Celebramos el cumplimiento de sus 94 años reunidos por la poeta ecuatoriana Elizabeth Quila, directora del Centro Cultural de las América, de Houston, Texas, en un extraordinario encuentro de poetas femeninas suramericanas. Una contradictio in adjecto: la nueva poesía exponía sus últimas letras bajo la presencia juvenil y despierta, siempre bienhumorada y alegre, de la más célebre poeta uruguaya ya nonagenaria, que disfrutaba como una adolescente mientras Soledad le cantaba las mañanitas y le entonaba unos joropos venezolanos, que ella ama. Como que vivió algún tiempo en Caracas, casada con uno de nuestros máximos hombre de letras, así hubiera nacido en Montevideo: Ángel Rama. Fundador, director y espíritu rector de la Biblioteca Ayacucho, de la Editorial Monte Ávila, con quien tuviera sus únicos dos hijos. Pasamos horas y horas juntos con ella, Soledad y yo, conversando, y me entero de su matrimonio con mi admirado Ángel Rama por un hermoso reportaje de El País, de España.

Es una de las más enigmáticas y fascinantes facetas de la mayor poeta de las letras uruguayas, hoy famosísima a pesar de ella. Galardonada recientemente con dos premios mayores: el Cervantes y el de Guadalajara. Viniendo del Reina Sofía. Su discreción solo es opacada por su dulzura. Y su vitalidad la lleva a rechazar ser conducida en un vehículo por los predios de la Universidad y marcar el paso del grupo que se desplaza de un edificio al otro, bajo un cielo límpido y luminoso de un día que anuncia inviernos. Septiembre en Houston, 2017.

Ella, pura esencia, sonrisa y levedad, cuenta en ese reportaje de un casual encuentro del pasado en una esquina de Montevideo cercana a la Gobernación con su más admirado congénere, Jorge Luis Borges. Él, apoyado en su bastón de caballero antiguo, detenido, absorto, ausente y cómo náufrago frente a la vidriera de una mercería, el viento despeinándole el cabello cuidadosamente peinado. Ella, que se apronta a cruzar la calle cargando una máquina de coser. Él, de paso desde su hotel a la Rambla para dictar una conferencia, ella recogiendo un artefacto doméstico prestado a su cuñada, para ir a lo suyo, pasarla en su casa.

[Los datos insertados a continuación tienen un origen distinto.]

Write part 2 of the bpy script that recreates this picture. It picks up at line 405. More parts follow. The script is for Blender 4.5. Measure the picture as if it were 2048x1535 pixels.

Nada más merecido que el Cervantes. En estricto rigor, el Nobel de nuestras letras. Que ella recoge luego del Reina Sofía y cuando aún no se apagan los ecos del que le concediera la Feria Internacional del Libro de Guadalajara. Su obra es caudalosa porque le ha dedicado su vida a la poesía. Y renuente a toda postura declamatoria, no se ha dejado seducir por la política. Lo cual no obsta para que ella, que ha vivido todas las tragedias de nuestra región, le haya dedicado unas pocas palabras al mal del milenio, el bolchevismo soviético, que también embrujó, sedujo y empujó a la tragedia al país en el que no ha pasado la mayor parte de su vida –vivió treinta años en Texas y algunos otros largos en México, en donde, como en todos sus destierros, vivió de las letras (fue una excelente traductora y la academia–. Así, En Reducción del infinito, uno de sus libros más celebrados, escribió: “A veces verás la hoz/ aparejada a un cintillo./ Escarapela y martillo/ acompañando a la hoz/ suman su fuerza feroz/ disfrazada de tristeza,/ trayéndonos de cabeza/ a quienes nos rebelamos/ al ver que los mismos amos/ vuelven por la misma presa”.

Tejedora sutil de un tul de palabras a las que se aproxima como llevada por el viento, Ida Vitale se asoma a la fama y a la posteridad como pidiendo disculpas. Nada de todo este reconocimiento ha sido buscado por ella. Se la encuentra en una esquina de su vida, como se encontrara un día de mediados del siglo pasado con “el mayor escritor de América”, como ella llama al ciego genial de la calle San Martín.

Tuvimos el honor de conocerla en Houston, Texas, donde pasara gran parte de su vida con su último esposo, que acababa de fallecer. Fue una delicia memorable. La vida nos da sorpresas.